Following congressionally ordered investigations, the inspector-general at the State Department concluded that Barlow had been fired as a reprisal; however, the inspector-generals at the CIA and the Defense Department stated that the Pentagon was within its rights to fire Barlow. A final investigation by Congress' own Government Accountability Office was completed in 1997 and "largely vindicated" Barlow, who had his security clearance restored.[1] During the investigation, the State department inspector-general, Sherman Funk, described Barlow as "“one of the most brilliant analysts I’ve ever seen".[6]

The activities of the Defense Department officials, however, including Cheney, Libby, Wolfowitz and Hadley, were never investigated. Rep. Stephen Solarz, a major player in counter-proliferation, told Seymour Hersh for the latter's famous exposé of the Pakistani nuclear programme that "If what Barlow says is true, this would have been a major scandal of Iran-Contra proportions, and the officials involved would have had to resign".[2][6]

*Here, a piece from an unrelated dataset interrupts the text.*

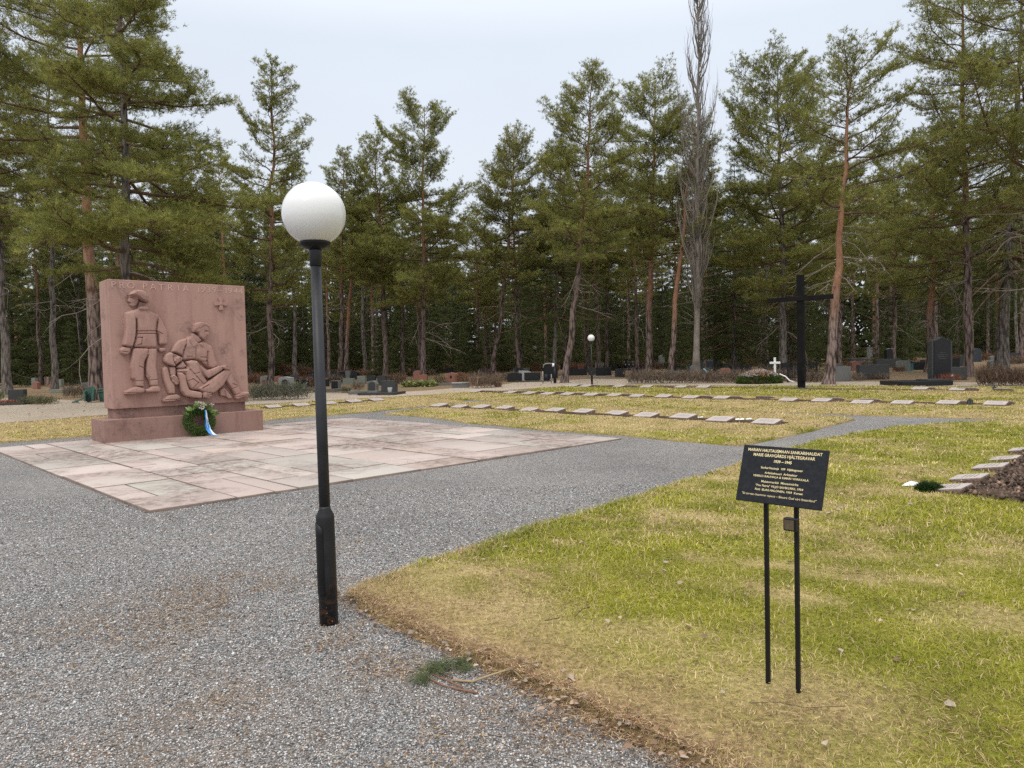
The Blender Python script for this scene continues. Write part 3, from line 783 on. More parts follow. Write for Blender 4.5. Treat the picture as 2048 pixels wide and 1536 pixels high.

Barlow, however, was unable to find employment after his clearance was removed and marriage broke up. "They viciously tried to destroy my life, personally and professionally" he is quoted as saying. "Not just my career, but they went after my marriage, my livelihood, and smeared my name in truly extraordinary ways that no one had ever seen before or since—at least not until the Wilsons were victims of the same people years later." According to Barlow the allegations included the "fabrication" that he "was an ‘intended’ Congressional spy", that he was an alcoholic, had not paid his taxes, and was an adulterer. "Then they accused me of being psychotic and used that to invade my marital privacy, including that of my now ex-wife who also worked at the CIA, and sought to destroy my marriage as punishment."[2]

Although he was found to have breached no national security regulations and was vindicated, Barlow did not receive his government pension and has had trouble finding employment. The authors of The Nuclear Jihadist, a biography of A.Q. Khan, caused a sensation in 2005 when they revealed that they had tracked him down to a motor home in Montana where he lived with two dogs.[5]


What a shame.  I hope he doesn't end up like the subject of my last blog entry, Gary Webb.  Keeping your honor shouldn't mean losing your life.

Part Six, including Sibel Edmonds answering a question from yours truly, is coming soon!











2 comments:

Tanya Savko said...

"There may be a lot of them, but it is one group. And they are very dangerous for all of us" - a sobering thought indeed. Thanks for all your efforts to write these synopses and keep us informed!

Robert Paulsen said...

Thank you, Tanya! Keeping my fingers crossed that justice will eventually be served.